5. Carbon dioxide (CO₂) is a gas, but silicon dioxide (SiO₂) is a high-melting solid. What explains this major difference?
This difference is due to the nature of their chemical bonding. Carbon is small enough to form strong pπ-pπ double bonds with oxygen, resulting in discrete, linear CO₂ molecules. The forces between these individual molecules are weak (van der Waals forces), so CO₂ is a gas at room temperature. In contrast, silicon is larger and cannot form stable π-bonds. Instead, each silicon atom forms four strong single covalent bonds with four oxygen atoms, creating a giant three-dimensional covalent network structure. Breaking these strong covalent bonds requires a large amount of energy, making SiO₂ a hard, high-melting point solid.
6. What are the general trends in atomic radii and ionisation enthalpy for the Carbon family?
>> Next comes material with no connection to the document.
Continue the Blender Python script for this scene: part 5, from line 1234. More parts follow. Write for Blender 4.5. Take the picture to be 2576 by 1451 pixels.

For Group 14 elements, the general trends in physical properties are as follows:
- Atomic Radii: The atomic radius increases steadily as we move down the group from Carbon to Lead. This is because a new electron shell is added for each successive element.
- Ionisation Enthalpy: The first ionisation enthalpy generally decreases down the group due to the increase in atomic size and shielding effect. However, there is a slight increase from Tin (Sn) to Lead (Pb) because of the poor shielding provided by the inner d- and f-electrons, which leads to a stronger effective nuclear charge.
7. What are silicones and what makes them useful in real-world applications?
Silicones are synthetic polymers with a repeating `(-R₂Si-O-)` backbone, where R is an organic group. They are important because of their unique properties:
- High thermal stability: They can withstand high and low temperatures without breaking down.
- Water repellency: They are hydrophobic and used for waterproofing.
- Chemical inertness: They do not react with many chemicals, making them safe for various applications.